Are you making it hard for us to read what you have to say?

Are you making it hard for us to understand what you are trying to tell us?

Last week I attended a class called "Customer-Focused Writing." Don't go away yet. Customer in this case means whoever is reading your writings. It was presented by Ben Shank of Writing Consultants, Inc. The class was great and I learned quite a few things.  I'd like to share three of them with you.

  1. Keep your sentences short.
  2. Keep your paragraphs short.
  3. Keep your words short.

There, go forth and capture readers!

Heh. Okay. I have a little more to say about each tip.

Before we start I would like to mention what kinds of writing I am talking about. Every kind . Emails, memos, letters, long reports, and blog posts.  They all can benefit from these three suggestions.

Keep your sentences short.

There have been many studies done on sentence length. A quick Google search for "sentence length" will return many opinions on the subject. Some of them about prison sentence length, but we're not going to get into that.

What is the idea that keeps turning up? You got it. Keep your sentences short. Sentences of 15-20 words are easier to read. Over 25 words and we often just give up.

Short sentences keep your reader moving.  We don't have to keep re-reading everything to get the thought or idea you are trying to get across.

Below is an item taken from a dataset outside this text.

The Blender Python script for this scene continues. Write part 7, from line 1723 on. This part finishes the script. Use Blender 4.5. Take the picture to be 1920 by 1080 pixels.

Short sentences also help establish a pace. Think about books that you have read quickly. I bet they didn't have huge sentences in them.

Keep your paragraphs short.

If keeping sentences short helps capture a readers attention, what do you think long paragraphs will do? Scare em' half to death more than likely. What is short? Five to six lines. Since taking the class, I have been paying close attention to my reading habits. Let me tell you what I have noticed.

I am less likely to want to read a piece that is one huge paragraph. As advertisers and marketing folks have said for years, white space is important. Frequent breaks as we read let us digest the information being presented.

Pay attention over the next few days.  Watch for large paragraphs and see if you prefer them to shorter ones.

Keep your words short.

We have a theme going here, don't we? Why use the word 'utilize' when 'use' works just fine. Why stick a bunch of five syllable words in your writing when they are often not needed.

Some will say, "I do a lot of technical writing. I have to write long sentences and use long words." In most cases, you don't. Sometimes you do. Sometimes the only word that will work is a long one. Go ahead and use it. But, only if you really need to.

Leave the monster vocabulary at home unless your goal is to show how many big words you know. Your reader doesn't really care. They just want the information you are trying to give to them. Don't make them pull out the dictionary just to read your stuff.

A few bonus tips.

Good titles are vital. They are what first grabs your readers attention.

Good opening are even more vital. They keep the writers attention. In a lot of cases, the opening is the only part that will get read. If you really want them to know something, get it in there early.

Finally, good closings are vital.  They help cement what you are trying to say in your readers mind.

Use short words, write short sentences and keep your paragraphs short too. I promise you that your readers will appreciate it.